#### Data for this exercise
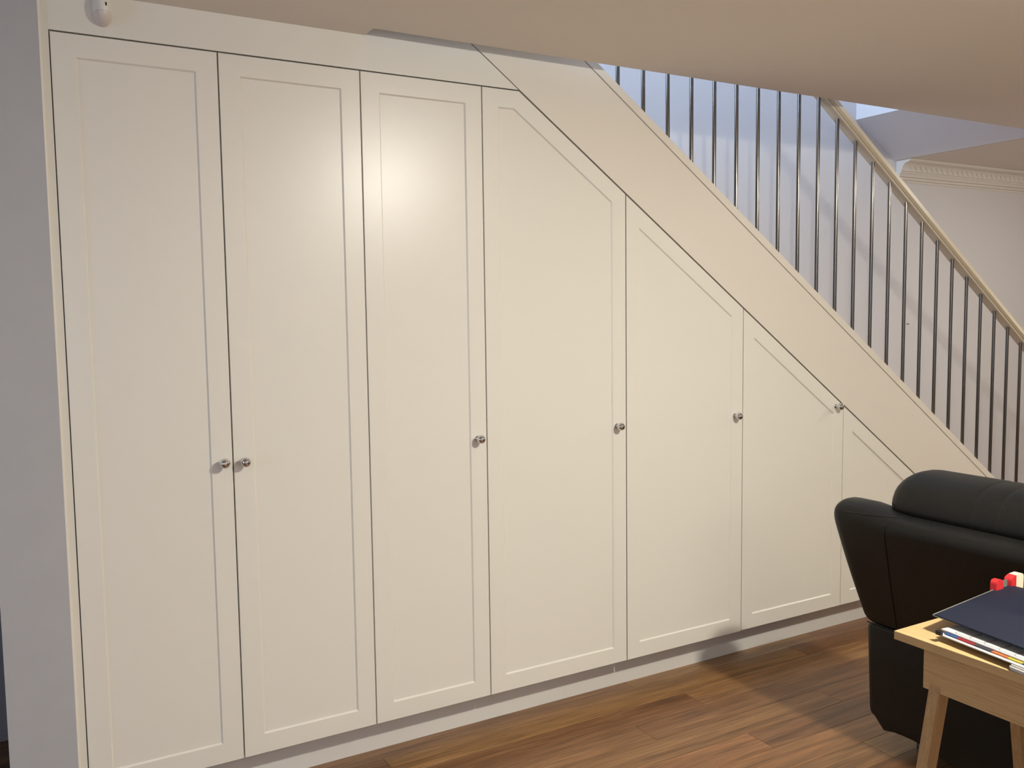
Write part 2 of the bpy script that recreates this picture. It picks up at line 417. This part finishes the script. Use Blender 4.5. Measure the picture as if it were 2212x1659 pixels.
# kickboard, filler strip, fascia
tag(obj('kickboard', B((-.019, .09, FZ), (4.55, .106, .1175)), M_KICK), 'long pale recessed kickboard running under all the cabinet doors', 'kickboard')
tag(obj('filler_strip', B((-.0192, 0.0, FZ), (-.0018, .018, HC-.0001)), M_FASC), 'thin vertical cream filler strip between grey wall end and leftmost door', 'panel')
def dx(z, a=DA, b=DB): return (a-z)/b
bm = prism_xz(bmesh.new(), [(-.00175, ZT+.0014), (dx(ZT)-.0062, ZT+.0014), (dx(2.7)-.0062, 2.7), (.9118, 2.7), (.9118, HC-.0001), (-.00175, HC-.0001)], 0, .018)
tag(obj('fascia_panel', bm, M_FASC), 'cream fascia panel above the tall cabinet doors, under the ceiling', 'panel')
bm = prism_xz(bmesh.new(), [(3.813, ZB), (dx(ZB)-.01, ZB), (3.813, DA-DB*3.813-.004)], 0, .018)
tag(obj('end_filler_panel', bm, M_FASC), 'small triangular cream filler panel low under the stairs, behind the armchair', 'panel')

# motion sensor
t = thing('motion_sensor', 'small white domed motion sensor high on the cream fascia at top left', 'sensor', (.135, 0, 2.34))
def sensor_body(z0, z1, rx, ry, cx=.135):
    bm = bmesh.new(); N = 18; rows = 6
    out = []
    for k in range(rows+1):
        z = z0+(z1-z0)*k/rows; f = .90+.10*math.sin(math.pi*min(k/rows+.25, 1))
        out.append([bm.verts.new((cx+rx*f*math.cos(a), -max(0.0002, ry*f*math.sin(a)), z)) for a in [math.pi*j/N for j in range(N+1)]])
    for A, C in zip(out, out[1:]):
        for j in range(N): bm.faces.new((A[j], A[j+1], C[j+1], C[j]))
        bm.faces.new((A[0], C[0], C[N], A[N]))
    bm.faces.new(out[0]); bm.faces.new(out[-1]); return bm
obj('housing', sensor_body(2.3605, 2.408, .026, .047), M_PLAST, t, smooth=50)
bm = bmesh.new(); N = 18; out = []
for k in range(9):
    a2 = math.pi/2*k/8; z = 2.360-.034*math.sin(a2); rr = math.cos(a2)
    if k == 8: rr = .12
    out.append([bm.verts.new((.135+.0255*rr*math.cos(a), -max(.0002, .046*rr*math.sin(a)), z)) for a in [math.pi*j/N for j in range(N+1)]])
for A, C in zip(out, out[1:]):
    for j in range(N): bm.faces.new((A[j], A[j+1], C[j+1], C[j]))
    bm.faces.new((A[0], C[0], C[N], A[N]))
bm.faces.new(out[0]); bm.faces.new(out[-1])
obj('lens_dome', bm, M_LENS, t, smooth=50)
obj('indicator_slot', B((.140, -.0485, 2.372), (.1435, -.0455, 2.381), .0008), M_BLACK, t, label='tiny black slot')

# ------------------------------------------------------------------ staircase
A2, B2, A3 = 3.7427, .7143, 3.7023
st = thing('staircase', 'cream painted staircase whose slanted side panel rises to the left over the cabinets', 'stairs', (4.9, .4, 0))
def slant(bm, lo, hi, bl, bh, y0, y1, zmin, zmax):
    return prism_xz(bm, [((lo-zmin)/bl, zmin), ((hi-zmin)/bh, zmin), ((hi-zmax)/bh, zmax), ((lo-zmax)/bl, zmax)], y0, y1)
obj('stringer_panel', slant(bmesh.new(), DA+.0015, A3-.0035, DB, B2, 0, .045, FZ+.001, 2.9), M_STRG, st)
bm = slant(bmesh.new(), A3, A2, B2, B2, -.0015, .075, FZ+.001, 2.9)
bmesh.ops.bevel(bm, geom=list(bm.edges), offset=.0015, segments=2, affect='EDGES')
obj('stringer_cap', bm, M_STRG, st)
bm = slant(bmesh.new(), A3-.006, A3+.002, B2, B2, .006, .04, FZ+.001, 2.9); obj('cap_groove_shade_strip', bm, M_CARC, st)  # dark strip added to draw the shade in the groove under the cap
M_TREAD = wood('stair_treads', (0.25, 0.105, 0.045), (0.41, 0.185, 0.082), (0.54, 0.27, 0.13), 1, 1.0, .35)
for k in range(1, 15):
    z = .18*k; xn = (3.60-z)/B2
    obj('tread', B((xn-.275, .078, z-.03), (xn+.01, .858, z), .004), M_TREAD, st)
    obj('riser', B((xn-.016, .078, z-.18 if k > 1 else FZ+.001), (xn, .858, z-.031)), M_STRG, st)
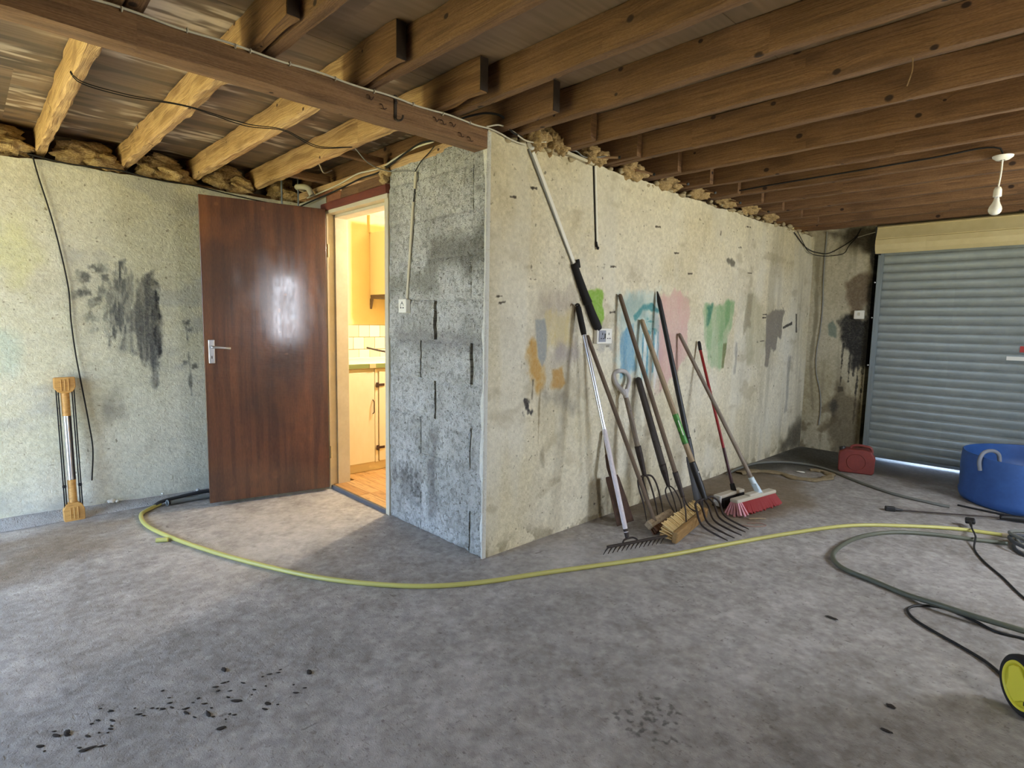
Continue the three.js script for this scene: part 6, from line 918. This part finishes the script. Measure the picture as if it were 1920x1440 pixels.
  // litter
  const stick = single('wood_stick', 'pale peeled stick lying by the red broom bristles', 'stick', taper([V(0.665, 0.006, -1.70), V(0.70, 0.008, -1.745), V(0.735, 0.005, -1.79)], [0.005, 0.006, 0.0035], 8), M.ashHandle);
  single('wire_ring', 'bent ring of thin pinkish wire beside the red bristled broom', 'wire', tube([V(0.66, 0.004, -1.56), V(0.70, 0.004, -1.56), V(0.76, 0.004, -1.60), V(0.79, 0.004, -1.67), V(0.76, 0.006, -1.68), V(0.69, 0.004, -1.62)], 0.0028, 40, 6), std({ color: 0x9a7a6c, roughness: 0.7 }));
  const lf = [[1.465, -0.72, 0.022, 0.009, 'curled dark leaf on the floor below the green hose loop'], [0.341, 1.1, 0.012, 0.008, 'dark flake of dirt in the middle left of the floor'], [0.336, 1.427, 0.018, 0.006, 'dark sliver lying in the lower left scuffed patch'], [1.795, -0.232, 0.014, 0.010, 'dark crumpled leaf towards the lower right'], [1.817, -0.086, 0.016, 0.006, 'narrow dark leaf at the lower right, nearest the camera'], [0.129, 1.316, 0.014, 0.007, 'small dark chip left of the scuffed floor patch'], [0.146, 1.76, 0.012, 0.008, 'brown crumb near the lower left corner']];
  // flakes of dirt trodden into a diagonal band at the lower left
  const fk = []; for (let i = 0; i < 64; i++) { const u = rnd(), w = (rnd() + rnd() - 1) * 0.13, x = lerp(0.12, 0.40, u) + w, z = lerp(1.80, 1.12, u) + w * 0.6, r = 0.0025 + 0.006 * rnd() * rnd(); fk.push(lump(V(0, 0, 0), r * rr(1, 3), 0.0016, r, 0.5, 2.2, 1).rotateY(rr(0.2, 1.4)).translate(x, 0.002, z)); }
  const dirt = single('dirt_flakes', 'scatter of dark dirt flakes on the floor at the lower left', 'dirt', fk, M.leaf ??= std({ color: 0x2c241c, roughness: 0.9 })); dirt.userData.kind = 'stuff';
  lf.forEach(([x, z, a, b, l], i) => { const g = lump(V(x, 0.004, z), a, 0.0035, b, 0.5, 2.2, 2); single('dry_leaf', l, 'leaf', g, M.leaf ??= std({ color: 0x2c241c, roughness: 0.9 })); });
}

renderer.render(scene, camera);
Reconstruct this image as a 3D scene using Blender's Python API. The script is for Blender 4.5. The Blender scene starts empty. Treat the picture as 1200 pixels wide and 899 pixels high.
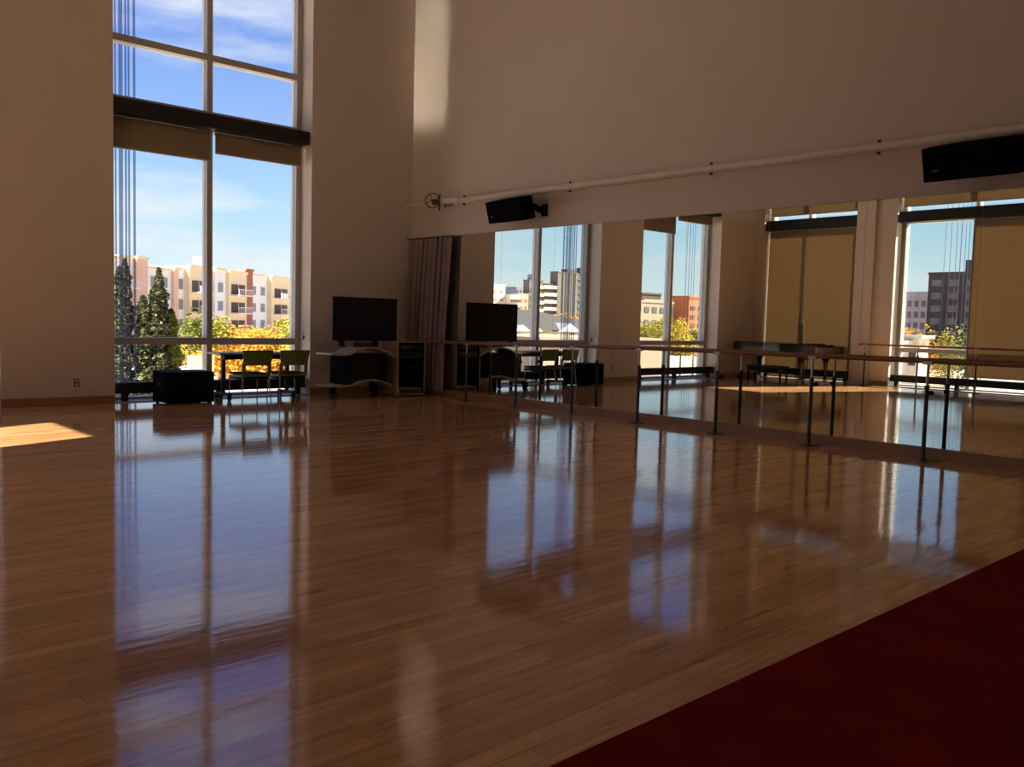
import bpy, bmesh, math, random
from mathutils import Vector, Matrix
random.seed(7)
PI = math.pi
sc = bpy.context.scene
COL = sc.collection

# ------------------------------------------------------------------ room sizes
XM, D, XL, YF = 9.693, 13.29, -1.90, -4.0     # mirror wall, back wall, left wall, wall behind
CEIL = 7.4

# ------------------------------------------------------------------ materials
def mat(name, col, rough=.6, metal=0., spec=.5, noise=0., nscale=8., bump=0., bscale=200., coat=0., sheen=0.):
    m = bpy.data.materials.new(name); m.use_nodes = True
    nt = m.node_tree; b = nt.nodes['Principled BSDF']
    b.inputs['Base Color'].default_value = (*col, 1)
    b.inputs['Roughness'].default_value = rough
    b.inputs['Metallic'].default_value = metal
    b.inputs['Specular IOR Level'].default_value = spec
    b.inputs['Coat Weight'].default_value = coat
    b.inputs['Sheen Weight'].default_value = sheen
    if noise or bump:
        tc = nt.nodes.new('ShaderNodeTexCoord')
    if noise:
        n = nt.nodes.new('ShaderNodeTexNoise'); n.inputs['Scale'].default_value = nscale; n.inputs['Detail'].default_value = 5
        nt.links.new(tc.outputs['Object'], n.inputs['Vector'])
        r = nt.nodes.new('ShaderNodeValToRGB')
        r.color_ramp.elements[0].position = .3; r.color_ramp.elements[1].position = .7
        r.color_ramp.elements[0].color = (*[c*(1-noise) for c in col], 1)
        r.color_ramp.elements[1].color = (*[min(1, c*(1+noise)) for c in col], 1)
        nt.links.new(n.outputs['Fac'], r.inputs['Fac']); nt.links.new(r.outputs['Color'], b.inputs['Base Color'])
    if bump:
        n2 = nt.nodes.new('ShaderNodeTexNoise'); n2.inputs['Scale'].default_value = bscale
        nt.links.new(tc.outputs['Object'], n2.inputs['Vector'])
        bp = nt.nodes.new('ShaderNodeBump'); bp.inputs['Strength'].default_value = bump; bp.inputs['Distance'].default_value = .002
        nt.links.new(n2.outputs['Fac'], bp.inputs['Height']); nt.links.new(bp.outputs['Normal'], b.inputs['Normal'])
    return m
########
Problem details: Pull out every line containing "Blender".

Result below:
Write part 2 of the bpy script that recreates this picture. It picks up at line 417. This part finishes the script. Use Blender 4.5. Measure the picture as if it were 2212x1659 pixels.
Reconstruct this image as a 3D scene using Blender's Python API. The script is for Blender 4.5. The Blender scene starts empty. Treat the picture as 1200 pixels wide and 899 pixels high.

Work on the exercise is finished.